Light Stopped For Minute By German Researchers In Record-Breaking Study

Physicists Stop Light For ENTIRE Minute

Albert Einstein postulated that nothing is faster than the speed of light. But what if light was stopped dead in its tracks for, say, a minute? Impossible, right? Think again.

Researchers at the University of Darmstadt in Germany achieved an incredible feat when they stopped light for an entire minute inside a crystal.

In a paper about their research, published this month in the journal Physical Review Letters, the scientists explain how they stopped the light using a technique called electromagnetically induced transparency.

The researchers beamed a laser at an opaque crystal, triggering a quantum reaction that turned the crystal transparent. Then they directed a secondary light source at the crystal before cutting power to the laser to render the crystal opaque again.

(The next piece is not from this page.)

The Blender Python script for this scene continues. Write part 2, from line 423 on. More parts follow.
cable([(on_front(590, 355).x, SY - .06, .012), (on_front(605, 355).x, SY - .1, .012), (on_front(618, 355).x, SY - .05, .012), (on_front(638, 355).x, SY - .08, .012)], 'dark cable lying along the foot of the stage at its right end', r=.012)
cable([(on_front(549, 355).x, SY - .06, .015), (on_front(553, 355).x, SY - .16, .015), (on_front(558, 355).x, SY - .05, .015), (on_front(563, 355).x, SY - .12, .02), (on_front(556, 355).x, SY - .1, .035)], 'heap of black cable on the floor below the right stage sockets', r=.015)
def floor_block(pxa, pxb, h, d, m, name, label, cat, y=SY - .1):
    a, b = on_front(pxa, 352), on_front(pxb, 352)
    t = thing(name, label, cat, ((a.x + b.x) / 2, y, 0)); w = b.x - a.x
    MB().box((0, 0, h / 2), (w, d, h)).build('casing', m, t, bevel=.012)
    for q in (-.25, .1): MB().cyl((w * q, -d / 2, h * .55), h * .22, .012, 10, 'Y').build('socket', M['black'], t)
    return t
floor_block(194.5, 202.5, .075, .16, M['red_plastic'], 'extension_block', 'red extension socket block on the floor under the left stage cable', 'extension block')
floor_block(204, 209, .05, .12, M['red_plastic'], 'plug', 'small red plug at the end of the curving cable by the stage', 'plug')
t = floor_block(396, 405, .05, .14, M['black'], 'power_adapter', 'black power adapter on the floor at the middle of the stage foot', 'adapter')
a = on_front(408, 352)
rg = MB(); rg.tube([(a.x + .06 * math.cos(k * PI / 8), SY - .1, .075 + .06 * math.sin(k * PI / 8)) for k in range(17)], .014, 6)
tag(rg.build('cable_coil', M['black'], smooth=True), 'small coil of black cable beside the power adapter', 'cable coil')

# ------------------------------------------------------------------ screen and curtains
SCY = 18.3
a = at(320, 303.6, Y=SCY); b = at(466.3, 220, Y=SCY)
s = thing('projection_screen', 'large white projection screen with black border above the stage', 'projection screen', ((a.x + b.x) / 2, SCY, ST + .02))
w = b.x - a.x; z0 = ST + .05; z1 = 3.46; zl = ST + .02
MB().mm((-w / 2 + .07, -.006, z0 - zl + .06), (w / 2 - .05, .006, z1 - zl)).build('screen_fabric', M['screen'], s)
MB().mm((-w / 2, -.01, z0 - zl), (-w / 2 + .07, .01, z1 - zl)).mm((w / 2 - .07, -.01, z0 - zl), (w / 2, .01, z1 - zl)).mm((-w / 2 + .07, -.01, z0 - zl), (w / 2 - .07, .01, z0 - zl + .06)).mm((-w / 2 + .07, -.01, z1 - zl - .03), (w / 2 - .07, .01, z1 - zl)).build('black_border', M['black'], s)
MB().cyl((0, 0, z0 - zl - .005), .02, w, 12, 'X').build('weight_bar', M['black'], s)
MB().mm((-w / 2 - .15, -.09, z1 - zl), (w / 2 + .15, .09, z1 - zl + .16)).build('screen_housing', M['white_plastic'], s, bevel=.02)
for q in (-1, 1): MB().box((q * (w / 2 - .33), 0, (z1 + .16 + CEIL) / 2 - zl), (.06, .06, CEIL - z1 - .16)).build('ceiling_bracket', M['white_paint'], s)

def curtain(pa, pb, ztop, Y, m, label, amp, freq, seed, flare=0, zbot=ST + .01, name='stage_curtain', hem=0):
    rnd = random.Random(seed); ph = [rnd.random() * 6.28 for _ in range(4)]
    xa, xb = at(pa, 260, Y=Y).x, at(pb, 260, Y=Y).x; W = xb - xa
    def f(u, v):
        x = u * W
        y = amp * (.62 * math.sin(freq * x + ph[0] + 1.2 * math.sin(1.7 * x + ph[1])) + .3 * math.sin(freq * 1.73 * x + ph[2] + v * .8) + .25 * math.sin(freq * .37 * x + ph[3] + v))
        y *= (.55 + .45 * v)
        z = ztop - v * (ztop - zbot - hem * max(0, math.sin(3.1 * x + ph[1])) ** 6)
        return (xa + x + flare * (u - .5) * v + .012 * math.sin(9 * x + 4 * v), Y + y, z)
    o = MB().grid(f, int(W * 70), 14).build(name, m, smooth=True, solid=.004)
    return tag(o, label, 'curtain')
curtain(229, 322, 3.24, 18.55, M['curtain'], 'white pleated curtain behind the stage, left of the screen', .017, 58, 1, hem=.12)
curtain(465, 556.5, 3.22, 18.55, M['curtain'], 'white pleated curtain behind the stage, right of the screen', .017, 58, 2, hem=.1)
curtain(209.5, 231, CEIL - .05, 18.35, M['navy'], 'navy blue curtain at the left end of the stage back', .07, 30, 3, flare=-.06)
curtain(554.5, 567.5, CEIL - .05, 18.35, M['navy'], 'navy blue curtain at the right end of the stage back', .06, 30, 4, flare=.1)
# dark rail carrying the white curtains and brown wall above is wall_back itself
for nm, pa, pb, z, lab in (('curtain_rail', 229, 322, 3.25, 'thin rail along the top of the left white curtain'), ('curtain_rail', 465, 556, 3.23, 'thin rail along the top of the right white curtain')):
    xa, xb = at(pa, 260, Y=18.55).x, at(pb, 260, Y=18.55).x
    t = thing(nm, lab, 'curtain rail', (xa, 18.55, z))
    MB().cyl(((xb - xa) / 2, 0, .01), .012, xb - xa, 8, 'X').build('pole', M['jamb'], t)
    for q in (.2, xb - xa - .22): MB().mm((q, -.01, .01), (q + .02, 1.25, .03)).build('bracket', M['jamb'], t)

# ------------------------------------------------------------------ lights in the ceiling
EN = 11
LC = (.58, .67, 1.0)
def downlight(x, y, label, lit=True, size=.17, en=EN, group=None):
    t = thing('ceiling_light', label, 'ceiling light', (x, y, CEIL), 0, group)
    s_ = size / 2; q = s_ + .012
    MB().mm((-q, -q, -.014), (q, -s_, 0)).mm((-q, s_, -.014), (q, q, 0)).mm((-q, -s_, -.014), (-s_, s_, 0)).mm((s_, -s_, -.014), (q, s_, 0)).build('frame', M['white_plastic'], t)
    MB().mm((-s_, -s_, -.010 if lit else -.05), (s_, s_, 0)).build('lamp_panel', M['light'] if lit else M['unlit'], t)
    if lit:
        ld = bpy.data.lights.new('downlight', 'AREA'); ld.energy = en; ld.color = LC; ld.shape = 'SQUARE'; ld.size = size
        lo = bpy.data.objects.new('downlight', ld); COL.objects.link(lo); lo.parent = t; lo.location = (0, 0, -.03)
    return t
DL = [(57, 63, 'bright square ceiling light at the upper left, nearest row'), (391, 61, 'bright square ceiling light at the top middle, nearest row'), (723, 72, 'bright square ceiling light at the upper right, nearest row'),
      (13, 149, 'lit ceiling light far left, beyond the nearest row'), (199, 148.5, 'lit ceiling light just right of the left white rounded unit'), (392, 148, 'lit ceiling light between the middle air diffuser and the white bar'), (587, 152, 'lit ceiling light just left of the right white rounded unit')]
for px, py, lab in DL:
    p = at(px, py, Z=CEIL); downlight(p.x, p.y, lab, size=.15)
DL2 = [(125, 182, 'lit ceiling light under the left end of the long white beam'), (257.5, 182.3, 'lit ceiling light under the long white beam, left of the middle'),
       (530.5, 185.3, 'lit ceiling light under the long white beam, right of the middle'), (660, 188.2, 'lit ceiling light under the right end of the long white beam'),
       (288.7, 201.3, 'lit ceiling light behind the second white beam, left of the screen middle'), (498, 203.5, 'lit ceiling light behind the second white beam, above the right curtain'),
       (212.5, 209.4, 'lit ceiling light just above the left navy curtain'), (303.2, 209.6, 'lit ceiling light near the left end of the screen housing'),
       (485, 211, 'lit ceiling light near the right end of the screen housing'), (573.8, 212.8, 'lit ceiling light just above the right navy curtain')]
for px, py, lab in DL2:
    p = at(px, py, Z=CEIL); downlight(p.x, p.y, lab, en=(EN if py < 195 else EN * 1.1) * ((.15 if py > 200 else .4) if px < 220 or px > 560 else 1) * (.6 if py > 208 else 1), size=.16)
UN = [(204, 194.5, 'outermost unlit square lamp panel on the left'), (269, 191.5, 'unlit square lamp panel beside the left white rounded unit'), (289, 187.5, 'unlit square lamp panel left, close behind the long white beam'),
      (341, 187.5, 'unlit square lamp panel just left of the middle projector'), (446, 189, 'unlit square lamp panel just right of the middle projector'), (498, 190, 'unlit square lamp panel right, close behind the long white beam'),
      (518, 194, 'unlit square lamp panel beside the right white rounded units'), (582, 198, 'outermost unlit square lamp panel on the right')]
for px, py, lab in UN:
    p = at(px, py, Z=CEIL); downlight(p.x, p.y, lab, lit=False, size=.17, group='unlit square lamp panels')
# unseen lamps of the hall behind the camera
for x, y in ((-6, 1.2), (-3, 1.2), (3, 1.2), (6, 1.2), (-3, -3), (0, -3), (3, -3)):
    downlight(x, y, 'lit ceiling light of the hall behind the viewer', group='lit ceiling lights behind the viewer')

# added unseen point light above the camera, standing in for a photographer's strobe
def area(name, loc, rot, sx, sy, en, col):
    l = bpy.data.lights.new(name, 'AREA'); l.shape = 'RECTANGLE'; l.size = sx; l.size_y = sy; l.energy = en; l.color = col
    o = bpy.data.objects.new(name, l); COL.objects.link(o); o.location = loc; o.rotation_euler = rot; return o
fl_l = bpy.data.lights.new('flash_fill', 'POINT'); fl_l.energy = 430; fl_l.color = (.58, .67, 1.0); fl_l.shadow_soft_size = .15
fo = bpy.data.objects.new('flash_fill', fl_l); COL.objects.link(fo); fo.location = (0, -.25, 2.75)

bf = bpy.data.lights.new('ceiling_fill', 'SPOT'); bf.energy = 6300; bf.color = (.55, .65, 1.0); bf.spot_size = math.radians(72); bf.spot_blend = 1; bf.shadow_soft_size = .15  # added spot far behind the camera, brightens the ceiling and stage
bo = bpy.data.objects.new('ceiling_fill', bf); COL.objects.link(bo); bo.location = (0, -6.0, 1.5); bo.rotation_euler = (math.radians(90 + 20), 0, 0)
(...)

What happened? The light from the secondary source remained trapped inside the crystal. Through multiple trials, the team was then able to extend the period of time in which the light remained halted within the crystal for up to a minute.

Though this is not the first time scientists have successfully stopped light, the German team smashed the previous record -- a fraction of a second -- set by scientists in 2011, New Scientist notes.

"One minute is extremely, extremely long," Thomas Krauss, a professor of optoelectronics at the University of St. Andrews in the U.K., told the weekly magazine. "This is indeed a major milestone."

Krauss was not involved in the German research.

The German team used the same technique to store an image within the crystal. The results may further light-based research and could make it possible to store data within beams of light, which could then be sent over long distances.